Monday, October 17, 2011

Gut and Amend: This is What Democracy Looks Like!

File this under ". . . and the last pony finally crosses the finish line": it's finally occurred to the Sacramento Bee that there's something wrong with the California Legislature's "gut and amend" practices. Better late than never.

"Gut and amend," of course, refers to the Legislature's practice of taking shelved bills, stripping out their language, and inserting new language at the eleventh hour. The most notable example of this in the most recent session, of course, was SB 202: in order to slip a gift to organized labor onto Jerry Brown's desk with little public scrutiny, Berkeley Democrat Loni Hancock deleted a proposal about filing fees for ballot initiatives and replaced it with a plan to move all ballot initiatives to November elections. Another bill created by this process was SB 292, which will exempt crony capitalists in Los Angeles from worrying about CEQA. The last session featured 22 such bills, all but three of which were signed by the Governor.

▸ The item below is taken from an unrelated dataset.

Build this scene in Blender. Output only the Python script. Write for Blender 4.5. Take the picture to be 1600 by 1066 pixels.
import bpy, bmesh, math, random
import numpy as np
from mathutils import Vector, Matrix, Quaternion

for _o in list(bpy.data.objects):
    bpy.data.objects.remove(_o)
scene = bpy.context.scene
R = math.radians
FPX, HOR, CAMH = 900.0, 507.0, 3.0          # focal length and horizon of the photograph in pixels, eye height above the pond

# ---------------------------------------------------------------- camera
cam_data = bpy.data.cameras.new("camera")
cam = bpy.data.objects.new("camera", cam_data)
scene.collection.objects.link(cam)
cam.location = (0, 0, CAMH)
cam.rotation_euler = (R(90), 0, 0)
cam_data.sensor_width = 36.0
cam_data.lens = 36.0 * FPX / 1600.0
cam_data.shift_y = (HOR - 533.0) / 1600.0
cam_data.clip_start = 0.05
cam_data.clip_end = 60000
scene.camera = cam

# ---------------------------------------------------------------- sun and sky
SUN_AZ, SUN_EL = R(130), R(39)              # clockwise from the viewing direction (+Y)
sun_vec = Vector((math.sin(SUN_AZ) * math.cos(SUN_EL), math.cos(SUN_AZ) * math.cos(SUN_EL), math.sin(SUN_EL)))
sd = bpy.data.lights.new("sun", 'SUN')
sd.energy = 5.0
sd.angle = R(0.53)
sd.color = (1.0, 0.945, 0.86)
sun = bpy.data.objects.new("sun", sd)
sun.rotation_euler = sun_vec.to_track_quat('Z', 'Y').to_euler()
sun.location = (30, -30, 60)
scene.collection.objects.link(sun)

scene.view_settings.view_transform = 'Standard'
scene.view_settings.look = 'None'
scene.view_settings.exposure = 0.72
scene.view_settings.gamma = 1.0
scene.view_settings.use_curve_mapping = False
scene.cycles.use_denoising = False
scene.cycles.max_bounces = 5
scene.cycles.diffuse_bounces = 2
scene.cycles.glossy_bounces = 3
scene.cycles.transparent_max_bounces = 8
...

We've written a bit about the contempt that Sacramento clearly has for the public (see here and here), so nothing about gut and amend is terribly surprising to us. Still, there's really no positive spin that one can put on it: lawmakers are clearly using this procedural loophole for no other reason than to push bills through before the public has a chance to read a lot about them. Even if you're a believer in the idea of good government, you should find this alarming. How can you be sure that your elected representatives are doing your bidding if they're explicitly trying to hide their actions from your attention?


  1. randianOct 18, 2011 08:15 PM
    Oregon's Senate did a similar gut & amend maneuver earlier this year to block a concealed-carry reciprocity bill that had been passed by their House.